Magnon Dispersion and Specific Heat of Chiral Magnets on the Pyrochlore Lattice

TL;DR

This paper investigates magnon dispersion and specific heat in chiral pyrochlore magnets, revealing distinct magnon features for different chiral types and suggesting experimental identification methods.

Contribution

It provides the first detailed analysis of magnon spectra and specific heat in four types of chiral pyrochlore magnets using linear spin-wave theory.

Findings

Three-in-one-out chiral magnets have an optical magnon branch near q=0.

All four chiral magnets exhibit a gapped magnon energy at q=0.

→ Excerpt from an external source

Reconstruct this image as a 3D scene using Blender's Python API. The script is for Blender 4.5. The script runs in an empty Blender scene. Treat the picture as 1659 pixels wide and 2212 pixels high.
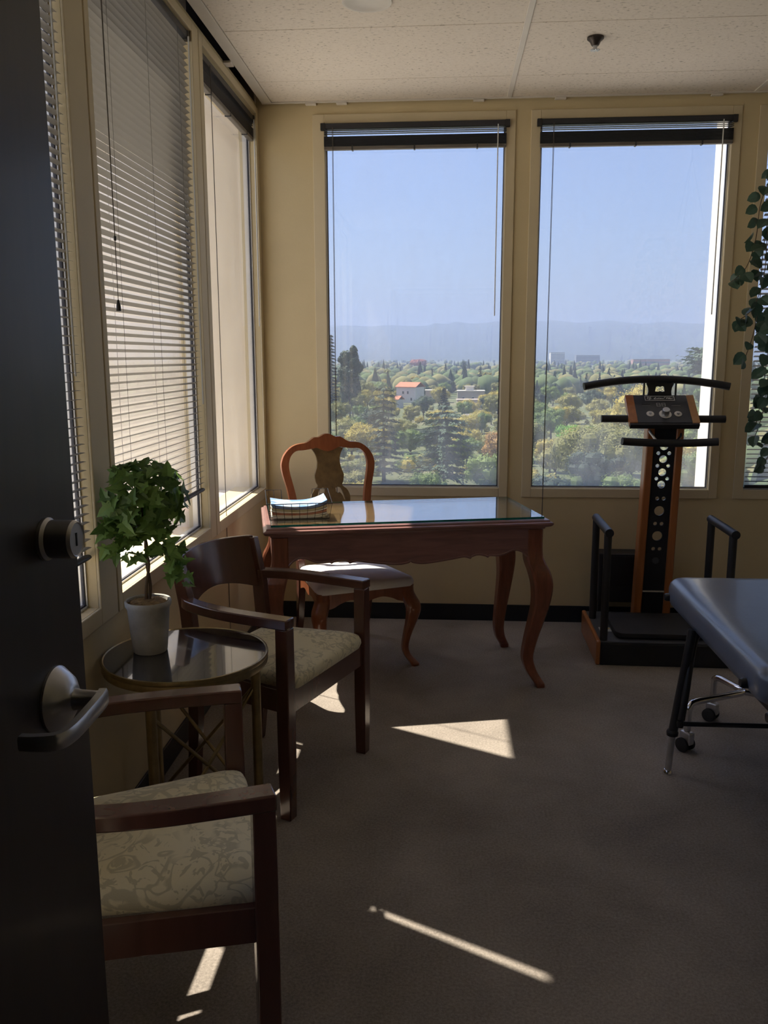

Specific heat is similar across different chiral types, not useful for distinguishing them.

Abstract

Chiral magnets are magnetically ordered insulators having spin scalar chirality, and magnons of chiral magnets have been poorly understood. We study the magnon dispersion and specific heat for four chiral magnets with Q=0 on the pyrochlore lattice. This study is based on the linear-spin-wave approximation for the S=1/2 effective Hamiltonian consisting of two kinds of Heisenberg interaction and two kinds of Dzyaloshinsky-Moriya interaction. We show that the three-in-one-out type chiral magnets possess an optical branch of the magnon dispersion near q=0, in addition to three quasiacoustic branches. This differs from the all-in/all-out type chiral magnets, which possess four quasiacoustic branches. We also show that all four chiral magnets have a gapped magnon energy at q=0, indicating the absence of the Goldstone type gapless excitation. These results are useful for experimentally identifying the three-in-one-out or all-in/all-out type chiral order. Then, we show that there is no qualitative difference in the specific heat among the four magnets. This indicates that the specific heat is not useful for distinguishing the kinds of chiral orders. We finally compare our results with experiments and provide a proposal for the three-in-one-out type chiral magnets.